Skip to main content Skip to local navigation

Watch wildfires and wading waiters at Planetary Health Film Lab premiere

From raging wildfires devastating the Australian wilderness to Venetian waiters in rubber boots serving customers packed into flooding restaurants, the real-time impacts of climate change, told by the people living through them, will be on display at the public screening of documentaries produced as part of the Planetary Health Film Lab at York University.

The free event will take place at 5 p.m. on Feb. 21 at the Global Strategy Lab, room 2120 Dahdaleh Building at the Keele Campus, and will showcase the work of six young, emerging international filmmakers completing an intensive, five-day pilot documentary film course at York University. The screening will include an open discussion with the filmmakers and organizers.

The Planetary Health Film Lab course, taught by York Postdoctoral Fellow in Documentary Film and Global Health Mark Terry, will empower students to effectively tell stories that communicate data, research and life experiences related to global and planetary health through specific theories, techniques and modes of social issue filmmaking, providing hands-on experience with new digital technologies and platforms.
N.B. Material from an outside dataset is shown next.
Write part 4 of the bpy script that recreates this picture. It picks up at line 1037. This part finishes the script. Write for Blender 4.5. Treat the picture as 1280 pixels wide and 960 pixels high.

This first iteration of the course, taught during winter reading week, will include students from Ecuador, Colombia, Italy, India and Australia. Each student will be tasked with producing a three-minute film that tells a story about the impacts of climate change in their respective countries and communities, which will be premiered at the public screening and included in the United Nations’ Youth Climate Report.

Mark Terry

Mark Terry

Terry has personally witnessed how much short documentary films have influenced climate policy creation on a global scale, having launched the Youth Climate Report, a series of nearly 300 videos on global climate research produced by young people situated on an interactive digital map, at the 23rd Conference of the Parties (COP) to the United Nations Framework Convention on Climate Change in 2017. He helped to conceive the project after having been invited to produce yearly hour-long compilations of short youth-produced films for COPs beginning in 2011. The United Nations now holds an annual Global Youth Video Challenge for young people around the world to document climate change and their actions to combat it, with winning entries being showcased on the Youth Climate Report map.

Not just a form of entertainment, short documentary film has become an effective visual medium for delivering information to COP delegates and policy makers inundated with complex scientific research. “I’ve seen them with their laptops at a negotiation session and we talk about Tanzania and they’ll open up the map and watch the video from Tanzania to get this visual context,” Terry explains. “It’s very exciting.”

Equally exciting for Terry are the prospects for knowledge mobilization with projects like the film lab, with students enabled to take their skills and theories back to their respective countries and share them with their peers. Committed to giving a voice to young people, he notes a mobilization of youth activists like Greta Thunberg around the world leading the charge against climate change as an influence in his teaching and film making work. “They’re the next generation that’s not only going to be affected by the impacts of climate change, but they’re the ones who are going to be in power,” says Terry.

Although young people are speaking louder and in greater numbers about climate change, Terry admits that while those in power today might be starting to listen, they are yet to begin changing their behaviour. “When the new generation of young people who were brought up with this activism and this desire and desperation to do something about climate change, added to the frustration of our generation not doing anything about it, I think we’re going to get a more idealistic politician,” said Terry.

Terry’s latest book, The Geo-Doc: Geomedia, Documentary Film, and Social Change, was released on Feb. 4. His upcoming documentary, The Changing Face of Iceland, will complete a film trilogy comprised of his works on the impacts of climate change along with The Antarctica Challenge: A Global Warning and The Polar Explorer.

Partners for the Planetary Health Film Lab include the Young Lives Research Lab in the Faculty of Education and the Dahdaleh Institute for Global Health Research at York University, as well as the Youth Climate Report. The project is supported by the Social Sciences and Humanities Research Council of Canada.